Huawei sarebbe in procinto di vendere la propria divisione di smartphone di fascia economica Honor a un consorzio guidato dal distributore di telefoni Digital China e dall’amministrazione di Shenzhen. L’accordo avrebbe un valore di 100 miliardi di yuan (15,2 miliardi di dollari). A confermare un’indiscrezione che circola da tempo è Reuters, che cita persone a conoscenza dei fatti.
Il piano arriva quando le restrizioni statunitensi sulle forniture di Huawei costringono il secondo produttore di smartphone al mondo – dopo Samsung Electronics – a concentrarsi su telefoni di fascia alta e al business rivolto al mondo delle imprese, sostengono le fonti. La decisione denota poche aspettative per un rapido cambiamento nella percezione degli Stati Uniti di Huawei come rischio per la sicurezza, nonostante la sconfitta elettorale di Donald Trump.
I dettagli dell’operazione
La vendita, in contanti, dovrebbe includere quasi tutte le risorse di Honor, tra cui il marchio, gli asset relativi alle attività di ricerca e sviluppo e la gestione della catena di fornitura. Huawei potrebbe annunciare ufficialmente la decisione già domenica, ha detto una delle fonti.

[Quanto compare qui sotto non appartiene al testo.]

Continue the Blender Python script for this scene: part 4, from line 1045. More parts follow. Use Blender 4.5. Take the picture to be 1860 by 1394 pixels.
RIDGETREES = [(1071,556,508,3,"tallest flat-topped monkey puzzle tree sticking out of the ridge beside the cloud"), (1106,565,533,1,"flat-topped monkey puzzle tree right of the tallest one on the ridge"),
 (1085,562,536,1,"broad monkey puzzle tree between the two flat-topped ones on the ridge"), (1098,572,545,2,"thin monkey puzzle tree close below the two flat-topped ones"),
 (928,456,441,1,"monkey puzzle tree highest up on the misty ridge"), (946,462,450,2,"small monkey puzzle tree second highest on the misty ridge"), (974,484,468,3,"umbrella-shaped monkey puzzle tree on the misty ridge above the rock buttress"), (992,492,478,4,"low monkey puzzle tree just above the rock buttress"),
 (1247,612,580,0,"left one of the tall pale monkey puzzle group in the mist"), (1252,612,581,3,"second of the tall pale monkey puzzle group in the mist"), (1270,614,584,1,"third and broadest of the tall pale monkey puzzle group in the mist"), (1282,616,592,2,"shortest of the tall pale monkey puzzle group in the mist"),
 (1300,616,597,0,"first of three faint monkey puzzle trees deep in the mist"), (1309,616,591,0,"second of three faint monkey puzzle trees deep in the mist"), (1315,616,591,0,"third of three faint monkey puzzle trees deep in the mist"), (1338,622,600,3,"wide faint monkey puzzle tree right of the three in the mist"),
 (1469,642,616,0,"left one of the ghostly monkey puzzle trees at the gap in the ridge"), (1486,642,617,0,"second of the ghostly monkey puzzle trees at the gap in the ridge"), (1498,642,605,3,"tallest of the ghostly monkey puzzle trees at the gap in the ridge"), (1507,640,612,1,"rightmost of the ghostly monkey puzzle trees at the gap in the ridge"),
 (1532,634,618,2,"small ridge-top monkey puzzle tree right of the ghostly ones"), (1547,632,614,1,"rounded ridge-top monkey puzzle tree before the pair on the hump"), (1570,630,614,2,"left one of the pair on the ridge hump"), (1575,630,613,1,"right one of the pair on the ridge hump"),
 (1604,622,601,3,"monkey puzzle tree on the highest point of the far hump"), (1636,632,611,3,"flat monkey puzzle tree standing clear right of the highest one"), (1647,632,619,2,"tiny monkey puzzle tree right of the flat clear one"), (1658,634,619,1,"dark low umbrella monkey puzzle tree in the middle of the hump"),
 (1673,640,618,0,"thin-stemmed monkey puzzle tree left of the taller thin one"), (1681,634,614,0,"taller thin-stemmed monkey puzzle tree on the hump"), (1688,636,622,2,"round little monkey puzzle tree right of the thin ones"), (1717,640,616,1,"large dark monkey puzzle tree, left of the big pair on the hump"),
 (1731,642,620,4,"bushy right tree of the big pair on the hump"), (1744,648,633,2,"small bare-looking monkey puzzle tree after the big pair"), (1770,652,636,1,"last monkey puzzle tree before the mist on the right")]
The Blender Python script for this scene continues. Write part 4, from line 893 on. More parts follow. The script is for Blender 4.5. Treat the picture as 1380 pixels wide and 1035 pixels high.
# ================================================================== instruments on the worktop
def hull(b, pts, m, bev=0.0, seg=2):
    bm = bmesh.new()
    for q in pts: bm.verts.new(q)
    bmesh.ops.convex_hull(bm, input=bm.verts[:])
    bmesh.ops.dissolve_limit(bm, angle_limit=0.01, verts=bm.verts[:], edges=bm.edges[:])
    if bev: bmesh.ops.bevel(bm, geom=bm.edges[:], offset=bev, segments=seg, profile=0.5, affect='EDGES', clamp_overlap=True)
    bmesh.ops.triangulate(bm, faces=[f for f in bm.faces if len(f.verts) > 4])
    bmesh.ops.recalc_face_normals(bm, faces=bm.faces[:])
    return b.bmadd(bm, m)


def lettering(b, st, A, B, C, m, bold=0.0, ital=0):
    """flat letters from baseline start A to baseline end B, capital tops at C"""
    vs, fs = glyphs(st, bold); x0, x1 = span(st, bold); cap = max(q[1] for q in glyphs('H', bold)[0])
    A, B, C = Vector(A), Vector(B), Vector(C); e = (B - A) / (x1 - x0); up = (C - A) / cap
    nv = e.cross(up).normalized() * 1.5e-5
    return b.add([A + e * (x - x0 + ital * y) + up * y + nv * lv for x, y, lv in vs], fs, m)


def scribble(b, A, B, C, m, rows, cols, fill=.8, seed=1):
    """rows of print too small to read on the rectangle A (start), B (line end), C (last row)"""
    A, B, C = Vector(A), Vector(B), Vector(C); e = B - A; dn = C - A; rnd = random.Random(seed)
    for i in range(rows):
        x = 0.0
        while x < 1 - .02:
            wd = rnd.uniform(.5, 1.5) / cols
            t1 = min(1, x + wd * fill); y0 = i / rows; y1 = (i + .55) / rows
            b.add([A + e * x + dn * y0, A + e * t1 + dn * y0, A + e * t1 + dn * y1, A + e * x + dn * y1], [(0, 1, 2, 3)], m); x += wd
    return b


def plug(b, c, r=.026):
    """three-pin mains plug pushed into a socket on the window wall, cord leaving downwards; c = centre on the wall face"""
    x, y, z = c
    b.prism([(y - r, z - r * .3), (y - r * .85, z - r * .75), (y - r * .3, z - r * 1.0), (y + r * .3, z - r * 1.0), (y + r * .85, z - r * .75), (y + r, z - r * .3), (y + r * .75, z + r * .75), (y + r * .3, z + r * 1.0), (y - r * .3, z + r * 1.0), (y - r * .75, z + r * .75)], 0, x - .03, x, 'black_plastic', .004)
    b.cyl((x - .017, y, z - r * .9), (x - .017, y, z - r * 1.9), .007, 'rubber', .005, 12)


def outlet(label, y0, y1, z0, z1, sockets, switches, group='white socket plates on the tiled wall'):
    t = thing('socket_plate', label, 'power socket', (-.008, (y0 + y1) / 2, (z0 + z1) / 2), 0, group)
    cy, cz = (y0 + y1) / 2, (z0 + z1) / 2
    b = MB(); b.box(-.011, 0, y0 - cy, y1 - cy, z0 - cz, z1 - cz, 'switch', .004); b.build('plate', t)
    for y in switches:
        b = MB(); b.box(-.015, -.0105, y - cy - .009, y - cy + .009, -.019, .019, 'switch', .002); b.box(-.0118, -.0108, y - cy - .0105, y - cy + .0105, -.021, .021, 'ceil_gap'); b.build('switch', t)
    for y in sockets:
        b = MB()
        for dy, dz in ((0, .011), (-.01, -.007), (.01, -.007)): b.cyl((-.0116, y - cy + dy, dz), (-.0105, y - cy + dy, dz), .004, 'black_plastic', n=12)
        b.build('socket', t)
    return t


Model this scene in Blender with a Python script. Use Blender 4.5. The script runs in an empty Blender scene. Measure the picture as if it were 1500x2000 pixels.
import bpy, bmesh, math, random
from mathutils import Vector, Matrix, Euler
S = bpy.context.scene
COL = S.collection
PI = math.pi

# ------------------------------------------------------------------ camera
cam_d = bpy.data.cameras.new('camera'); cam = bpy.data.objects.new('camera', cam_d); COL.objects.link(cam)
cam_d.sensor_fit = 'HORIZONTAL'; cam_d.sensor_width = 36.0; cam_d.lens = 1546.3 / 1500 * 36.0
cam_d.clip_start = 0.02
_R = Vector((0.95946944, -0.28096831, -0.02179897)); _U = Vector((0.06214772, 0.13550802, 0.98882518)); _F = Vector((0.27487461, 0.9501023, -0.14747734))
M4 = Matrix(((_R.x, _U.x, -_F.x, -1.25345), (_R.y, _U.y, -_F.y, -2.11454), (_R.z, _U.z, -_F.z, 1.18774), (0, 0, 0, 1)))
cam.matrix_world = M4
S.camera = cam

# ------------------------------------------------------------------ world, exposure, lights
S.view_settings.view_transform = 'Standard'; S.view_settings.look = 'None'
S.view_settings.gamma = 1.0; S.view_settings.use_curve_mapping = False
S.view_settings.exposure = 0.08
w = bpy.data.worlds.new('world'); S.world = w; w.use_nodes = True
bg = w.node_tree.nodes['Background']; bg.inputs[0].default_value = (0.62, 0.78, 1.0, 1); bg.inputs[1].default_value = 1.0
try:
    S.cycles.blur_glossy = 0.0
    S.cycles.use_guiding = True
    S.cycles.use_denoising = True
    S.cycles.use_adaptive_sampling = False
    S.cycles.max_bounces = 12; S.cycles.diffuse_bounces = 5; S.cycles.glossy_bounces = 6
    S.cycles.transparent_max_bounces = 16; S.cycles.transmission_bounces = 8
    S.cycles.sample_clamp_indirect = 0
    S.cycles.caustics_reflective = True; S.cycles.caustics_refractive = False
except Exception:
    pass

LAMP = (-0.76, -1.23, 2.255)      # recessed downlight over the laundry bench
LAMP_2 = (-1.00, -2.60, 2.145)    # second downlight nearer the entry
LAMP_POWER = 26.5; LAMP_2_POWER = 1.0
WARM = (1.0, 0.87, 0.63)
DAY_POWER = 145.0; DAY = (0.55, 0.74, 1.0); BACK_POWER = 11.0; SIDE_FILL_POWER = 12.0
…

Come accennato, il principale distributore di Honor, Digital China, diventerà uno dei due azionisti di riferimento dell’entità venduta con una quota di quasi il 15%. Digital China, che collabora anche con Huawei in altre attività, a partire dal cloud computing, prevede di finanziare la maggior parte dell’accordo con prestiti bancari, hanno detto le due persone. Ad esso si uniranno almeno tre società di investimento sostenute dal governo del polo finanziario e tecnologico di Shenzhen, ciascuna delle quali possiede dal 10% al 15%, precisano le fonti di Reuters. Dopo la vendita, Honor intende mantenere la maggior parte del suo team di gestione e oltre 7.000 dipendenti, con l’obiettivo di diventare pubblica entro tre anni. Il disimpegno da parte di Huawei implicherà che Honor non sarà più soggetto alle sanzioni statunitensi, hanno commentato gli analisti interpellati da Reuters, mentre nessuna dichiarazione, seppur sollecitata, è arrivata dai diretti interessati: Honor, Huawei, Digital China e il governo di Shenzhen.